Part of the problem stemmed from the fact that my state maintained a much higher percentage of road miles than the other state, which relied on counties to maintain all those expensive, out of the way roads that are little used compared to interstates. For whatever reason, there is a huge discrepancy.
DOTs nationwide have discussed forcing automakers to equip cars with tracking devices for calculating road miles driven, though naturally this has immediately raised privacy concerns and hasn't really been taken seriously.
DOTs in general see gas taxes as much too crude a measure, because of differing fuel efficiencies and the fact that a mile driven on a lightly used suburban road during off-peak hours costs the state a lot less than a mile driven at rush hour on an intra-city corridor ("Interstate" highways being used by local commuters).
They bitch and bitch that Priuses, etc. are costing them money because they are too efficient.
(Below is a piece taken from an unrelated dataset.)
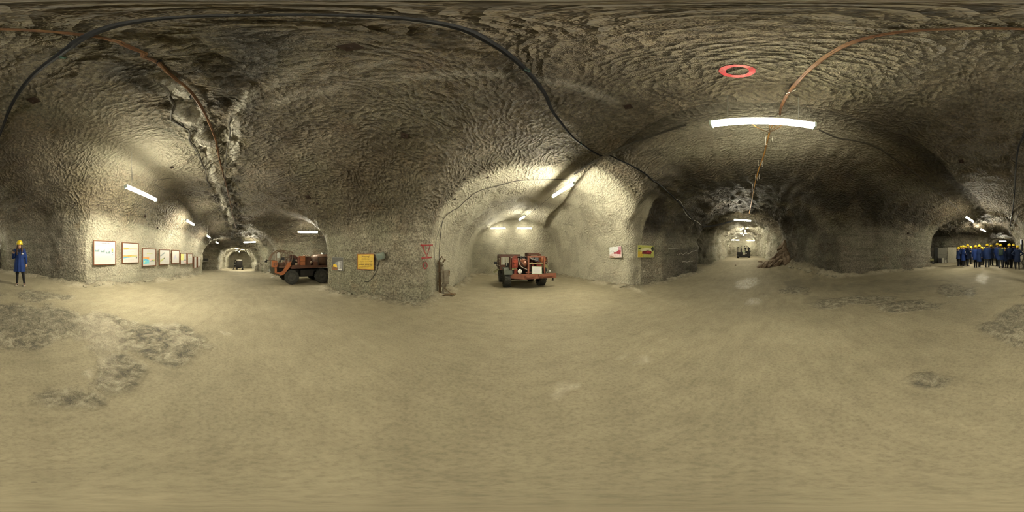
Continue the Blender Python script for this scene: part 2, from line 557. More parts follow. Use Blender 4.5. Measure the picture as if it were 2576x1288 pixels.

Naturally one wonders why they don't tell the legislature it's either higher gas taxes or shittier roads, because with fuel efficient cars becoming more popular and construction costs soaring due to inflation (China buying more steel and concrete, etc.), gas tax revenue is not keeping up, and something's got to give.
Anyway, raising our already high-ish gas taxes is evidently not an option (even though our state's economy keeps chugging despite the recent gas price surge). I don't get it, but I'm worried about what the legislature is going to do to get road money, and I'm thinking it's not going to be pretty or equitable.